**** COLLECTED DATA ****

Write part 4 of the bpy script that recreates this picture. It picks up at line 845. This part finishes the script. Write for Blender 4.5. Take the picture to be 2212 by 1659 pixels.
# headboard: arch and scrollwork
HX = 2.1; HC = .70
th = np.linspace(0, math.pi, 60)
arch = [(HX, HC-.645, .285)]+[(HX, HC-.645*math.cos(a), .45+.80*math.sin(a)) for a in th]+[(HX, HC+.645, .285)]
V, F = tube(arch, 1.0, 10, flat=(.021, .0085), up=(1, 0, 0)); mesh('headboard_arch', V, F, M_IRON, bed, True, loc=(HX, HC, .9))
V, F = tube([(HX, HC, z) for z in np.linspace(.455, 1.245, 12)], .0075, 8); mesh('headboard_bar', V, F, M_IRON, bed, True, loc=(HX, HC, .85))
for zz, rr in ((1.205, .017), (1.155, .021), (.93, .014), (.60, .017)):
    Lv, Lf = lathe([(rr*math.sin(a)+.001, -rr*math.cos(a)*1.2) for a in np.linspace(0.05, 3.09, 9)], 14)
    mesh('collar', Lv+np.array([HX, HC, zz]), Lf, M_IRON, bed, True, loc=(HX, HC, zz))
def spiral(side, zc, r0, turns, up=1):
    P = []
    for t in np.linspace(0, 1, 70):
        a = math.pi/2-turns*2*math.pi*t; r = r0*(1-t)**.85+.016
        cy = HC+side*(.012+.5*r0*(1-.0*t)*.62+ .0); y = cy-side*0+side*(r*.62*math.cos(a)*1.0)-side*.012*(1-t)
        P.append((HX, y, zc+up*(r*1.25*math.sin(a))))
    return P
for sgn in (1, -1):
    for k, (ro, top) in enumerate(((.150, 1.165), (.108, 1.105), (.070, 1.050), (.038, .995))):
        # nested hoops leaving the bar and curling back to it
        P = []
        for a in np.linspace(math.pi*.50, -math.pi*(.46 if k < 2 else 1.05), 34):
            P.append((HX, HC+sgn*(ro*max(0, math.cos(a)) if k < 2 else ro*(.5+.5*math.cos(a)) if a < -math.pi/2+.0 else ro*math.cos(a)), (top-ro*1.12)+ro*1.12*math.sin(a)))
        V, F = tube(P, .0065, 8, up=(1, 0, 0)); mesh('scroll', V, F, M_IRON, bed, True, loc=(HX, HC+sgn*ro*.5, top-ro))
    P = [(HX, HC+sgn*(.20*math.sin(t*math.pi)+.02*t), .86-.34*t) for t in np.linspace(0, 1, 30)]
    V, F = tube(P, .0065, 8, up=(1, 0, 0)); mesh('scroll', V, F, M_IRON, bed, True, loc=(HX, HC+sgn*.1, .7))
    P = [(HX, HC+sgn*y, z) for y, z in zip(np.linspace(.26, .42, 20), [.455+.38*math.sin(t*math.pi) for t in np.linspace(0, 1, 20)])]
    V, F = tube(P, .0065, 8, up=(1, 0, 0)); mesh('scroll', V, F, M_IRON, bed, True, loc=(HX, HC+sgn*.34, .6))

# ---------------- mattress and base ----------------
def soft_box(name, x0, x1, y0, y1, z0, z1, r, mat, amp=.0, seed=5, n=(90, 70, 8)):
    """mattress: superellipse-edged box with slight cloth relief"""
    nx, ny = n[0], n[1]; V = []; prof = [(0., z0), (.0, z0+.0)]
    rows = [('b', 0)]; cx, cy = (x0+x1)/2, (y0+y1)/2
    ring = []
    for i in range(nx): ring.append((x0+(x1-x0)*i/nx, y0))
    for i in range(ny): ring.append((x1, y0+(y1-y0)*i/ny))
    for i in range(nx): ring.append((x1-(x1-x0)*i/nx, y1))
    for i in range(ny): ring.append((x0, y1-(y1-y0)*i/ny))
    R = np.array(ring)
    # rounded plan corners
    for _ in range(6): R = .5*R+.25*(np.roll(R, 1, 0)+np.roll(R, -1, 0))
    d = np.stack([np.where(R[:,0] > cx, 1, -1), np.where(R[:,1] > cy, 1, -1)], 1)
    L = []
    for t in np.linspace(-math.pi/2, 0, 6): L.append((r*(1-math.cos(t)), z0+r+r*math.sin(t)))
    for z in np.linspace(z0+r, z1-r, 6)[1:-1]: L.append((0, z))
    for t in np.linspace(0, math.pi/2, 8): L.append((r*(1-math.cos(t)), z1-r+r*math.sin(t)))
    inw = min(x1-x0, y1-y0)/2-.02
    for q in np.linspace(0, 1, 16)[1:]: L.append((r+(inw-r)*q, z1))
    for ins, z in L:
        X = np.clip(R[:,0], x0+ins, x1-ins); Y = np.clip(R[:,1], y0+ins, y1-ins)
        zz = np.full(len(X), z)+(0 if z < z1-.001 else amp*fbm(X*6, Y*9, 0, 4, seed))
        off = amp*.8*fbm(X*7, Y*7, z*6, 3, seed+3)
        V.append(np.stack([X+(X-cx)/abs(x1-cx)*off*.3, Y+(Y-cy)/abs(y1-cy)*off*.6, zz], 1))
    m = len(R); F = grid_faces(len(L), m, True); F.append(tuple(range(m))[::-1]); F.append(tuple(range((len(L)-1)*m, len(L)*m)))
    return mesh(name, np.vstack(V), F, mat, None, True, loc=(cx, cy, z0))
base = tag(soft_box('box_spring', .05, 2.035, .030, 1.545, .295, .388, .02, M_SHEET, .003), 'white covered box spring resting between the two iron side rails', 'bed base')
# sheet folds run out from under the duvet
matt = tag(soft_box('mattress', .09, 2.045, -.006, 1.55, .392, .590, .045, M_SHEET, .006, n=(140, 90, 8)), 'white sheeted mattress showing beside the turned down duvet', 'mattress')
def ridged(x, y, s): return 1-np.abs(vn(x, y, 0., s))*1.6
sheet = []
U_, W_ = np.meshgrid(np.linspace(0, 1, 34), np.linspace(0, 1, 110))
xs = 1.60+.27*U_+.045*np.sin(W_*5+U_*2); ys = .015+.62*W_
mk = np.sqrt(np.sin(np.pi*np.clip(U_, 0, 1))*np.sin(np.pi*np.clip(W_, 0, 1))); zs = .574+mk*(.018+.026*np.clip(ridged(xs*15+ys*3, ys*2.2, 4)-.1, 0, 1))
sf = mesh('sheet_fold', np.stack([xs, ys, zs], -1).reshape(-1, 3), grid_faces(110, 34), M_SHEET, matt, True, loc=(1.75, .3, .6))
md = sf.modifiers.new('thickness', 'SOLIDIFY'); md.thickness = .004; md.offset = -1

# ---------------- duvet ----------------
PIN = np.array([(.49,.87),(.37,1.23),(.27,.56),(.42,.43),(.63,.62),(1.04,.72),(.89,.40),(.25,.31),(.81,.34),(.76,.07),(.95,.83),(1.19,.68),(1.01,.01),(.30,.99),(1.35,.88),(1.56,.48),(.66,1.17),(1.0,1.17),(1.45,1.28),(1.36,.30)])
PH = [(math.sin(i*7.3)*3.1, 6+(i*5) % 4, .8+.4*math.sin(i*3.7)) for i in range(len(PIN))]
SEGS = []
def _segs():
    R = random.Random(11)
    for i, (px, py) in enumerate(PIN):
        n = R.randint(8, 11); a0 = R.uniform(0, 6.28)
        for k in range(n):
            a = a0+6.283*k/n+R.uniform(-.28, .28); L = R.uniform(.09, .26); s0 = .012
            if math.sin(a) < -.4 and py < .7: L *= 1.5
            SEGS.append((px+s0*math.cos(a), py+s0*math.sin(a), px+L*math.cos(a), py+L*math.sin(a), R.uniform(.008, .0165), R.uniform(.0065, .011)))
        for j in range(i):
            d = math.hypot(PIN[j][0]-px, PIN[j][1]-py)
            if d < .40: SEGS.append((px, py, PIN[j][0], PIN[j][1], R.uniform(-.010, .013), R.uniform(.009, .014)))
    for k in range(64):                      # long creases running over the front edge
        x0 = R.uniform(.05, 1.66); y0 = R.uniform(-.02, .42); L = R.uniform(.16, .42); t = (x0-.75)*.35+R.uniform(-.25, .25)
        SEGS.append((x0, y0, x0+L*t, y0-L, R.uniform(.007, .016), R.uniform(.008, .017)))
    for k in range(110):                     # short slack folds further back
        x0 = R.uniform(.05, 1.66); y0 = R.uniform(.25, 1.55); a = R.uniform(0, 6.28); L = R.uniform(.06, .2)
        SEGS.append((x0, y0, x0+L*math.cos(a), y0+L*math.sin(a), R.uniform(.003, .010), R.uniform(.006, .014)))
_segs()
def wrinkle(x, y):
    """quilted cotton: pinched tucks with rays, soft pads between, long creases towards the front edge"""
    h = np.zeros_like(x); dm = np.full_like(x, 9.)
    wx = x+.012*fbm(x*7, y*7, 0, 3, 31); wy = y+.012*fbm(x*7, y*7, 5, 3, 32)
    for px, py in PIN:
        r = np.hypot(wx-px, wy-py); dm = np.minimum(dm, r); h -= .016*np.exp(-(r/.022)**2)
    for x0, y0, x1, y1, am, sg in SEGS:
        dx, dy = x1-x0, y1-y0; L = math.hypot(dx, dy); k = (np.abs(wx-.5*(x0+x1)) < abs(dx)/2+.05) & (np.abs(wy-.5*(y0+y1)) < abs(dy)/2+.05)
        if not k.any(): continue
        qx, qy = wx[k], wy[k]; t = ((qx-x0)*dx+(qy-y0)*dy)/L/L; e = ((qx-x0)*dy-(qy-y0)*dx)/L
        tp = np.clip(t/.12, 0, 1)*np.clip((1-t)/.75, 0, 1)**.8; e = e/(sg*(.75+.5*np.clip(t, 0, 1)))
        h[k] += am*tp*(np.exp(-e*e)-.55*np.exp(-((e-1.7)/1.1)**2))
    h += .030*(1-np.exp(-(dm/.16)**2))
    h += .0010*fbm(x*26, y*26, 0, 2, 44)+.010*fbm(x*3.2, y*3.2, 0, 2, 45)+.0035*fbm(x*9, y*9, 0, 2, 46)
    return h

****

◆ WRITTEN REQUEST
Return only the lines from the beginning of the material up to and including the line with "loc=(HX, HC+sgn*.34, .6))", exactly as written.

◆ RIGHT ANSWER
Write part 4 of the bpy script that recreates this picture. It picks up at line 845. This part finishes the script. Write for Blender 4.5. Take the picture to be 2212 by 1659 pixels.
# headboard: arch and scrollwork
HX = 2.1; HC = .70
th = np.linspace(0, math.pi, 60)
arch = [(HX, HC-.645, .285)]+[(HX, HC-.645*math.cos(a), .45+.80*math.sin(a)) for a in th]+[(HX, HC+.645, .285)]
V, F = tube(arch, 1.0, 10, flat=(.021, .0085), up=(1, 0, 0)); mesh('headboard_arch', V, F, M_IRON, bed, True, loc=(HX, HC, .9))
V, F = tube([(HX, HC, z) for z in np.linspace(.455, 1.245, 12)], .0075, 8); mesh('headboard_bar', V, F, M_IRON, bed, True, loc=(HX, HC, .85))
for zz, rr in ((1.205, .017), (1.155, .021), (.93, .014), (.60, .017)):
    Lv, Lf = lathe([(rr*math.sin(a)+.001, -rr*math.cos(a)*1.2) for a in np.linspace(0.05, 3.09, 9)], 14)
    mesh('collar', Lv+np.array([HX, HC, zz]), Lf, M_IRON, bed, True, loc=(HX, HC, zz))
def spiral(side, zc, r0, turns, up=1):
    P = []
    for t in np.linspace(0, 1, 70):
        a = math.pi/2-turns*2*math.pi*t; r = r0*(1-t)**.85+.016
        cy = HC+side*(.012+.5*r0*(1-.0*t)*.62+ .0); y = cy-side*0+side*(r*.62*math.cos(a)*1.0)-side*.012*(1-t)
        P.append((HX, y, zc+up*(r*1.25*math.sin(a))))
    return P
for sgn in (1, -1):
    for k, (ro, top) in enumerate(((.150, 1.165), (.108, 1.105), (.070, 1.050), (.038, .995))):
        # nested hoops leaving the bar and curling back to it
        P = []
        for a in np.linspace(math.pi*.50, -math.pi*(.46 if k < 2 else 1.05), 34):
            P.append((HX, HC+sgn*(ro*max(0, math.cos(a)) if k < 2 else ro*(.5+.5*math.cos(a)) if a < -math.pi/2+.0 else ro*math.cos(a)), (top-ro*1.12)+ro*1.12*math.sin(a)))
        V, F = tube(P, .0065, 8, up=(1, 0, 0)); mesh('scroll', V, F, M_IRON, bed, True, loc=(HX, HC+sgn*ro*.5, top-ro))
    P = [(HX, HC+sgn*(.20*math.sin(t*math.pi)+.02*t), .86-.34*t) for t in np.linspace(0, 1, 30)]
    V, F = tube(P, .0065, 8, up=(1, 0, 0)); mesh('scroll', V, F, M_IRON, bed, True, loc=(HX, HC+sgn*.1, .7))
    P = [(HX, HC+sgn*y, z) for y, z in zip(np.linspace(.26, .42, 20), [.455+.38*math.sin(t*math.pi) for t in np.linspace(0, 1, 20)])]
    V, F = tube(P, .0065, 8, up=(1, 0, 0)); mesh('scroll', V, F, M_IRON, bed, True, loc=(HX, HC+sgn*.34, .6))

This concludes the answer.